Os técnicos da Eletronorte não economizam entusiasmo. Eles dizem que Xingó, no Nordeste, é o único aproveitamento energético melhor do que o de Belo Monte no Brasil. Querem começar o mais cedo possível a obra para que o primeiro dos 20 grandes geradores a serem instalados na usina comece a operar em março de 2008. A cada três ou quatro meses uma nova máquina entrará em funcionamento, com energia gerada suficiente para atender a mais da metade da população de Belém, com 1,2 milhão de habitantes, nos piques de consumo da capital paraense, a 10ª mais populosa do país.
Índia de facão
A largada podia ter sido dada em 1989, quando o projeto de Belo Monte entrou pela primeira vez na agenda das decisões. Mas nesse ano a Eletronorte perdeu a batalha da opinião pública para índios, ambientalistas, militantes políticos e até mesmo banqueiros internacionais, assustados com o perfil negativo do complexo hidrelétrico que a estatal havia concebido. A usina teria dois enormes reservatórios, que inundariam quase 7.500 quilômetros quadrados de floresta, formando o maior lago artificial do planeta, e afetando a vida de algumas comunidades indígenas. Com o apoio de muita gente, os caiapós organizaram o I Encontro dos Povos Indígenas. Atraindo nomes famosos, o encontro colocou frente à frente nas ruas de Altamira, que não ficavam nada a dever ao décor de faroeste americano made in Hollywood, opositores e defensores da obra. O momento mais tenso foi quando a índia Tuíra esfregou um facão no rosto do técnico José Antônio Muniz Lopes, que subiu de posto desde então e agora preside a Eletronorte. O flagrante correu mundo, disseminando a má fama da mega-usina. Ela foi colocada para hibernar.
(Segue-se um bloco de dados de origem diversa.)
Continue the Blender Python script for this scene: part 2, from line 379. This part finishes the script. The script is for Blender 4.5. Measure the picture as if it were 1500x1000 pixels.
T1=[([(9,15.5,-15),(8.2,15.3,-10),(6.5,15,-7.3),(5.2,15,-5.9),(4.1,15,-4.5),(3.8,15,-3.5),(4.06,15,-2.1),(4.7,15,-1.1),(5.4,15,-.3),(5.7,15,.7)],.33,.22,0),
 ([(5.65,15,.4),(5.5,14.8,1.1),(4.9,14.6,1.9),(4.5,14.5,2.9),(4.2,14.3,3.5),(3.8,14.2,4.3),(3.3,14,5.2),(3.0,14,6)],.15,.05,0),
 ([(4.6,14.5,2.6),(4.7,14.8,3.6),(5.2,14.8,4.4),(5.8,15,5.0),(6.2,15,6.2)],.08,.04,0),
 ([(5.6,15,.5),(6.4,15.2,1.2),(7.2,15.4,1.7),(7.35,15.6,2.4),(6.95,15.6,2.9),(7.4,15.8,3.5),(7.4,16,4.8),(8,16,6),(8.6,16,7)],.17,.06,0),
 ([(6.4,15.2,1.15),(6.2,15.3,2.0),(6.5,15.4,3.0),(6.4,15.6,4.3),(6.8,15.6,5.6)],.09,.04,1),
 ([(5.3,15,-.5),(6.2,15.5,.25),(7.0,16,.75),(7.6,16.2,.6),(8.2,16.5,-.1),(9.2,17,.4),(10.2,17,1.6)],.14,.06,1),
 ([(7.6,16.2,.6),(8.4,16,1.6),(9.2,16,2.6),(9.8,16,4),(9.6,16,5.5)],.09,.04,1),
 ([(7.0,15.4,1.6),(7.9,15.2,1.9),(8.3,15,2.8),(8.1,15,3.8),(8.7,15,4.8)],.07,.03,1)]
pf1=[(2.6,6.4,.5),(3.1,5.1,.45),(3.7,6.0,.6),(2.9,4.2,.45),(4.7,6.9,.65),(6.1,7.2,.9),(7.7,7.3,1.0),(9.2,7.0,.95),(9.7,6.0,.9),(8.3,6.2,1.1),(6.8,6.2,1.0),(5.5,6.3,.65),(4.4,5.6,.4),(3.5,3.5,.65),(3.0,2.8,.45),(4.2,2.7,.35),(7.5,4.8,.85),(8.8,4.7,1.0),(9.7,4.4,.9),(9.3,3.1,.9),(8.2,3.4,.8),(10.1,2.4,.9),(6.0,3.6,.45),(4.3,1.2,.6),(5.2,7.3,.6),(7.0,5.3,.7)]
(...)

Ao ser reaquecida agora, como uma resposta sonora de Brasília à perspectiva de desequilíbrio na matriz energética nacional, Belo Monte arrasta consigo essa fauna acompanhante incômoda, o dano ambiental e o prejuízo antropológico, que tinha levado instituições multilaterais, como o Banco Mundial, a retirar o financiamento de grandes hidrelétricas na Amazônia do seu portfólio de negócios. Os debates readquiram o tom aceso das campanhas e até o assassinato de um dos líderes desse movimento em Altamira, a principal cidade da região de influência direta da obra, foi colocado no caldeirão da controvérsia, que está aquecendo.
Ciente desse fato, a Eletronorte desencadeou uma ofensiva para não perder de novo a guerra da opinião pública e garantir a implantação da primeira hidrelétrica reconhecida formalmente como estratégica no Brasil. Normalmente avessa à curiosidade pública e hostil nos entreveros, a empresa se abriu para atender às consultas e se antecipar aos críticos com informações, atendendo-os conforme as regras do figurino de relações públicas.
Mas não ficou restrita aos salamaleques protocolares. A ênfase maior da empresa está sendo dada ao capítulo da inserção regional do empreendimento. Essa preocupação inexistia quando Tucuruí, a única grande usina operada pela empresa (e a segunda maior do país no momento), foi iniciada, em 1975. No final da obra, em 1984, apareceu como tintura complementar, mais para dourar a pílula, que já estava praticamente pronta. Agora será um dos elementos fundamentais do discurso, pró e contra, exatamente porque os grandes projetos se consolidaram na Amazônia como enclaves clássicos, de pouco ou nenhum efeito local, destinados a se multiplicar economicamente no mercado comprador da matéria-prima ou insumo básico, não no sítio de produção.
Não há dúvida alguma que Belo Monte será um providencial desafogo às dificuldades de suprimento energético que a parte mais antiga e mais desenvolvida do país já está enfrentando (e deverá se defrontar no horizonte do planejamento energético, que vai até 2010), qualquer que seja o custo de produzir e levar essa enorme quantidade de energia por uma distância de três mil quilômetros, da fronteira amazônica até os grandes centros consumidores. Mas e para a Amazônia, Belo Monte será um novo cavalo de Tróia instalado na jungle, no ainda relativamente intocado - e belo - vale do rio Xingu, cuja bacia de drenagem se espraia por mais de 7% do território brasileiro?
O projeto de inserção regional montado pela Eletronorte para seu novo paquiderme de megawatts é muito mais sofisticado do que o arranjo da década de 80. A empresa está mais bem preparada para o confronto de idéias (e não só de idéias, naturalmente, como esses momentos de choque acabam se tornando). Resta verificar outros dois componentes da equação de Belo Monte: o significado real da obra, se de fato é um aprimoramento na abordagem ecológica, social, de engenharia e social de uma hidrelétrica construída na Amazônia, e o preparo dos que ainda acham que deixar para depois, reduzir o tamanho e alterar a concepção desses projetos é o melhor que se pode fazer quando a intenção é usar inteligentemente os recursos naturais dessa vasta e complexa região.
Se Belo Monte já é de importância estratégica para o governo, a tarefa, agora, é verificar se pode ser também estratégica para a sociedade - e se pelos mesmos motivos.